** Stated task **
Set down the full listing exactly, character for character.

** Collected data **

_ _ _ _ _ _ _

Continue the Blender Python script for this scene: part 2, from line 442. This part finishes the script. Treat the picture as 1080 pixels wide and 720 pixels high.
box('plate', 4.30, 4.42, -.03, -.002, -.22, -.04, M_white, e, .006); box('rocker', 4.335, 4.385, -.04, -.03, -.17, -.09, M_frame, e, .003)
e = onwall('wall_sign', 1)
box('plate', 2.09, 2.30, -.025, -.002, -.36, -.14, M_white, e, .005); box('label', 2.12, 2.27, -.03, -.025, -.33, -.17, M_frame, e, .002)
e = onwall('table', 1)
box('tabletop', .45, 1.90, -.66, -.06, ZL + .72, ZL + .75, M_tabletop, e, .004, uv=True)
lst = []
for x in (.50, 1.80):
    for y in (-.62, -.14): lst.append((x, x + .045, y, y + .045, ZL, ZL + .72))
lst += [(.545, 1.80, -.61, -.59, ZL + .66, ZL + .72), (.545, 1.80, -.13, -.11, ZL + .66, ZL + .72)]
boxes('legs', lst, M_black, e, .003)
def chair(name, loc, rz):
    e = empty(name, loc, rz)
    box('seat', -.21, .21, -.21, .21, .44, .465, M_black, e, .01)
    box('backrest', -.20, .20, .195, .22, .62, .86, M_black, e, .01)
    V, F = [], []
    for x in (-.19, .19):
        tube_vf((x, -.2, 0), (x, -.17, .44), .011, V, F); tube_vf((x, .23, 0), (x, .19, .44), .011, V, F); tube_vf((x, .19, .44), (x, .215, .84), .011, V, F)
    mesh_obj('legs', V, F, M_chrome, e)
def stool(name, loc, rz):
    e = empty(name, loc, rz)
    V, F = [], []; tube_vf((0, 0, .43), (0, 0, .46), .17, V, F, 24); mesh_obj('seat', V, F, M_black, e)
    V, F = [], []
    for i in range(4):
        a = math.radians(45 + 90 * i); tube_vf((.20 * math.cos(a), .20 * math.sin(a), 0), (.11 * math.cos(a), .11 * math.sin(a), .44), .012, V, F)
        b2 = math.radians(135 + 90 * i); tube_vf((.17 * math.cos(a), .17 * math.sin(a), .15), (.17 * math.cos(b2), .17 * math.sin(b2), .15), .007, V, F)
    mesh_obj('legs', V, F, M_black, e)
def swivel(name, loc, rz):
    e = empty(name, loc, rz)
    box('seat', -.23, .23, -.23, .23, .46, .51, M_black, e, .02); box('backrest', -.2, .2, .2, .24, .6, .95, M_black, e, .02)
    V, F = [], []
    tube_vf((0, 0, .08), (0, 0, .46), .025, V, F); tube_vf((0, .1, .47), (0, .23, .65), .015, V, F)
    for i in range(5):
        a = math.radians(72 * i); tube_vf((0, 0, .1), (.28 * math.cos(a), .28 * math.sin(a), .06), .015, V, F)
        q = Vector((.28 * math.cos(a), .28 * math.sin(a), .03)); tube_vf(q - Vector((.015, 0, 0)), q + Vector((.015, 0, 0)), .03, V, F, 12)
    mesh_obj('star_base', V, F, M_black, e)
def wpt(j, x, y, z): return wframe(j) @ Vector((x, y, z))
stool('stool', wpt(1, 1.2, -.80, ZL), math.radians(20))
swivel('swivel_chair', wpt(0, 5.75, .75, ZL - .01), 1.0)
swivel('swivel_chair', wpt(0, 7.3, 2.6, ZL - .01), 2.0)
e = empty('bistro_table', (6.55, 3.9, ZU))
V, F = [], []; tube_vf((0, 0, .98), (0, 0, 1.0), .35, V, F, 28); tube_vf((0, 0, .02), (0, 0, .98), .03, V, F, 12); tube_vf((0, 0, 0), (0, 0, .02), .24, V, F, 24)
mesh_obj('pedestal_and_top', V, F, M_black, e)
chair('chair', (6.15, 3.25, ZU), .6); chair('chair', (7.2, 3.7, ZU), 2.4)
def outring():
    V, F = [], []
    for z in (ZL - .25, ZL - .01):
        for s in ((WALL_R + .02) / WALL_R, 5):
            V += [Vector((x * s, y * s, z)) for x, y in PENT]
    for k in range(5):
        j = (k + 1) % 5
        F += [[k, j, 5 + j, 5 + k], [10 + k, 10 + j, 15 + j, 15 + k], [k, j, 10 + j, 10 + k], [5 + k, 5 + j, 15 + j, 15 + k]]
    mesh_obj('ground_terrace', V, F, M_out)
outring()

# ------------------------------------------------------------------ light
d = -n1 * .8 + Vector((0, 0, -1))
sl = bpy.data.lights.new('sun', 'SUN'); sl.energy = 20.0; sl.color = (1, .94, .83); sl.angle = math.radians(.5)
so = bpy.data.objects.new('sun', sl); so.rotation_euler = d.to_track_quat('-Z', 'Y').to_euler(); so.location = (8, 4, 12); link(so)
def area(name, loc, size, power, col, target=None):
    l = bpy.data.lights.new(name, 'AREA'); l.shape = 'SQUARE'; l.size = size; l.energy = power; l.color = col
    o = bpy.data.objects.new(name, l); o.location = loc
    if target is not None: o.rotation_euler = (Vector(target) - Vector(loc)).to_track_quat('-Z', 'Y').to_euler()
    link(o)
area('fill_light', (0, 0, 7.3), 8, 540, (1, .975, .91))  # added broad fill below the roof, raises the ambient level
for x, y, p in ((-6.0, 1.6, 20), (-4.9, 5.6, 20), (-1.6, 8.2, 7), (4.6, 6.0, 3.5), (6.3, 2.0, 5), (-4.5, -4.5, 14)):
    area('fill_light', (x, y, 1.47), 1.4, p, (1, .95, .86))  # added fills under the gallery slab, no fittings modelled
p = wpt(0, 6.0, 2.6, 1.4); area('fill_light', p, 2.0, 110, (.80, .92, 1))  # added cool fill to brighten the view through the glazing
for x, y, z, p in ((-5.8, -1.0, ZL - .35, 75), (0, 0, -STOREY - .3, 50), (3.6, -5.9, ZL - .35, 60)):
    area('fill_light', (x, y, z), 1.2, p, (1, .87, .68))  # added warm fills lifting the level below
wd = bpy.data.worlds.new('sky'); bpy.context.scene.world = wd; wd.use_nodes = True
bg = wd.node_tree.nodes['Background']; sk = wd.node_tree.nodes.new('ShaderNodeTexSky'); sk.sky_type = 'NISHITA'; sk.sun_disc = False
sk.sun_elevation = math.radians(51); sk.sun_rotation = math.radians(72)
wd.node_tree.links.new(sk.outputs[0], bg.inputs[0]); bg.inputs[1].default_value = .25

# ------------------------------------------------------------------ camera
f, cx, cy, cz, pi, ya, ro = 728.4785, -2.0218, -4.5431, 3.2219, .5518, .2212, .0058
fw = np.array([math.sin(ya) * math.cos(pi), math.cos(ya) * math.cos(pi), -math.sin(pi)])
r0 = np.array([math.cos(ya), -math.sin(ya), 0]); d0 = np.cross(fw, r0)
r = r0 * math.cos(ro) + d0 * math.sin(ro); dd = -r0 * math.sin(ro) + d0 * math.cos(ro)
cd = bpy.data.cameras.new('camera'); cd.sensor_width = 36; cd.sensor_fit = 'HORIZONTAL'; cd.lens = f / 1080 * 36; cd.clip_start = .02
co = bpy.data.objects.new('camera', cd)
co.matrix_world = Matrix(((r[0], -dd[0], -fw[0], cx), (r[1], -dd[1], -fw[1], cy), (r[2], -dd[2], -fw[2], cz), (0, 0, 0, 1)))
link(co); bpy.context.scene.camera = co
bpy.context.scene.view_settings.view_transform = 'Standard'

_ _ _ _ _ _ _

** Exercise response **
Continue the Blender Python script for this scene: part 2, from line 442. This part finishes the script. Treat the picture as 1080 pixels wide and 720 pixels high.
box('plate', 4.30, 4.42, -.03, -.002, -.22, -.04, M_white, e, .006); box('rocker', 4.335, 4.385, -.04, -.03, -.17, -.09, M_frame, e, .003)
e = onwall('wall_sign', 1)
box('plate', 2.09, 2.30, -.025, -.002, -.36, -.14, M_white, e, .005); box('label', 2.12, 2.27, -.03, -.025, -.33, -.17, M_frame, e, .002)
e = onwall('table', 1)
box('tabletop', .45, 1.90, -.66, -.06, ZL + .72, ZL + .75, M_tabletop, e, .004, uv=True)
lst = []
for x in (.50, 1.80):
    for y in (-.62, -.14): lst.append((x, x + .045, y, y + .045, ZL, ZL + .72))
lst += [(.545, 1.80, -.61, -.59, ZL + .66, ZL + .72), (.545, 1.80, -.13, -.11, ZL + .66, ZL + .72)]
boxes('legs', lst, M_black, e, .003)
def chair(name, loc, rz):
    e = empty(name, loc, rz)
    box('seat', -.21, .21, -.21, .21, .44, .465, M_black, e, .01)
    box('backrest', -.20, .20, .195, .22, .62, .86, M_black, e, .01)
    V, F = [], []
    for x in (-.19, .19):
        tube_vf((x, -.2, 0), (x, -.17, .44), .011, V, F); tube_vf((x, .23, 0), (x, .19, .44), .011, V, F); tube_vf((x, .19, .44), (x, .215, .84), .011, V, F)
    mesh_obj('legs', V, F, M_chrome, e)
def stool(name, loc, rz):
    e = empty(name, loc, rz)
    V, F = [], []; tube_vf((0, 0, .43), (0, 0, .46), .17, V, F, 24); mesh_obj('seat', V, F, M_black, e)
    V, F = [], []
    for i in range(4):
        a = math.radians(45 + 90 * i); tube_vf((.20 * math.cos(a), .20 * math.sin(a), 0), (.11 * math.cos(a), .11 * math.sin(a), .44), .012, V, F)
        b2 = math.radians(135 + 90 * i); tube_vf((.17 * math.cos(a), .17 * math.sin(a), .15), (.17 * math.cos(b2), .17 * math.sin(b2), .15), .007, V, F)
    mesh_obj('legs', V, F, M_black, e)
def swivel(name, loc, rz):
    e = empty(name, loc, rz)
    box('seat', -.23, .23, -.23, .23, .46, .51, M_black, e, .02); box('backrest', -.2, .2, .2, .24, .6, .95, M_black, e, .02)
    V, F = [], []
    tube_vf((0, 0, .08), (0, 0, .46), .025, V, F); tube_vf((0, .1, .47), (0, .23, .65), .015, V, F)
    for i in range(5):
        a = math.radians(72 * i); tube_vf((0, 0, .1), (.28 * math.cos(a), .28 * math.sin(a), .06), .015, V, F)
        q = Vector((.28 * math.cos(a), .28 * math.sin(a), .03)); tube_vf(q - Vector((.015, 0, 0)), q + Vector((.015, 0, 0)), .03, V, F, 12)
    mesh_obj('star_base', V, F, M_black, e)
def wpt(j, x, y, z): return wframe(j) @ Vector((x, y, z))
stool('stool', wpt(1, 1.2, -.80, ZL), math.radians(20))
swivel('swivel_chair', wpt(0, 5.75, .75, ZL - .01), 1.0)
swivel('swivel_chair', wpt(0, 7.3, 2.6, ZL - .01), 2.0)
e = empty('bistro_table', (6.55, 3.9, ZU))
V, F = [], []; tube_vf((0, 0, .98), (0, 0, 1.0), .35, V, F, 28); tube_vf((0, 0, .02), (0, 0, .98), .03, V, F, 12); tube_vf((0, 0, 0), (0, 0, .02), .24, V, F, 24)
mesh_obj('pedestal_and_top', V, F, M_black, e)
chair('chair', (6.15, 3.25, ZU), .6); chair('chair', (7.2, 3.7, ZU), 2.4)
def outring():
    V, F = [], []
    for z in (ZL - .25, ZL - .01):
        for s in ((WALL_R + .02) / WALL_R, 5):
            V += [Vector((x * s, y * s, z)) for x, y in PENT]
    for k in range(5):
        j = (k + 1) % 5
        F += [[k, j, 5 + j, 5 + k], [10 + k, 10 + j, 15 + j, 15 + k], [k, j, 10 + j, 10 + k], [5 + k, 5 + j, 15 + j, 15 + k]]
    mesh_obj('ground_terrace', V, F, M_out)
outring()

# ------------------------------------------------------------------ light
d = -n1 * .8 + Vector((0, 0, -1))
sl = bpy.data.lights.new('sun', 'SUN'); sl.energy = 20.0; sl.color = (1, .94, .83); sl.angle = math.radians(.5)
so = bpy.data.objects.new('sun', sl); so.rotation_euler = d.to_track_quat('-Z', 'Y').to_euler(); so.location = (8, 4, 12); link(so)
def area(name, loc, size, power, col, target=None):
    l = bpy.data.lights.new(name, 'AREA'); l.shape = 'SQUARE'; l.size = size; l.energy = power; l.color = col
    o = bpy.data.objects.new(name, l); o.location = loc
    if target is not None: o.rotation_euler = (Vector(target) - Vector(loc)).to_track_quat('-Z', 'Y').to_euler()
    link(o)
area('fill_light', (0, 0, 7.3), 8, 540, (1, .975, .91))  # added broad fill below the roof, raises the ambient level
for x, y, p in ((-6.0, 1.6, 20), (-4.9, 5.6, 20), (-1.6, 8.2, 7), (4.6, 6.0, 3.5), (6.3, 2.0, 5), (-4.5, -4.5, 14)):
    area('fill_light', (x, y, 1.47), 1.4, p, (1, .95, .86))  # added fills under the gallery slab, no fittings modelled
p = wpt(0, 6.0, 2.6, 1.4); area('fill_light', p, 2.0, 110, (.80, .92, 1))  # added cool fill to brighten the view through the glazing
for x, y, z, p in ((-5.8, -1.0, ZL - .35, 75), (0, 0, -STOREY - .3, 50), (3.6, -5.9, ZL - .35, 60)):
    area('fill_light', (x, y, z), 1.2, p, (1, .87, .68))  # added warm fills lifting the level below
wd = bpy.data.worlds.new('sky'); bpy.context.scene.world = wd; wd.use_nodes = True
bg = wd.node_tree.nodes['Background']; sk = wd.node_tree.nodes.new('ShaderNodeTexSky'); sk.sky_type = 'NISHITA'; sk.sun_disc = False
sk.sun_elevation = math.radians(51); sk.sun_rotation = math.radians(72)
wd.node_tree.links.new(sk.outputs[0], bg.inputs[0]); bg.inputs[1].default_value = .25

# ------------------------------------------------------------------ camera
f, cx, cy, cz, pi, ya, ro = 728.4785, -2.0218, -4.5431, 3.2219, .5518, .2212, .0058
fw = np.array([math.sin(ya) * math.cos(pi), math.cos(ya) * math.cos(pi), -math.sin(pi)])
r0 = np.array([math.cos(ya), -math.sin(ya), 0]); d0 = np.cross(fw, r0)
r = r0 * math.cos(ro) + d0 * math.sin(ro); dd = -r0 * math.sin(ro) + d0 * math.cos(ro)
cd = bpy.data.cameras.new('camera'); cd.sensor_width = 36; cd.sensor_fit = 'HORIZONTAL'; cd.lens = f / 1080 * 36; cd.clip_start = .02
co = bpy.data.objects.new('camera', cd)
co.matrix_world = Matrix(((r[0], -dd[0], -fw[0], cx), (r[1], -dd[1], -fw[1], cy), (r[2], -dd[2], -fw[2], cz), (0, 0, 0, 1)))
link(co); bpy.context.scene.camera = co
bpy.context.scene.view_settings.view_transform = 'Standard'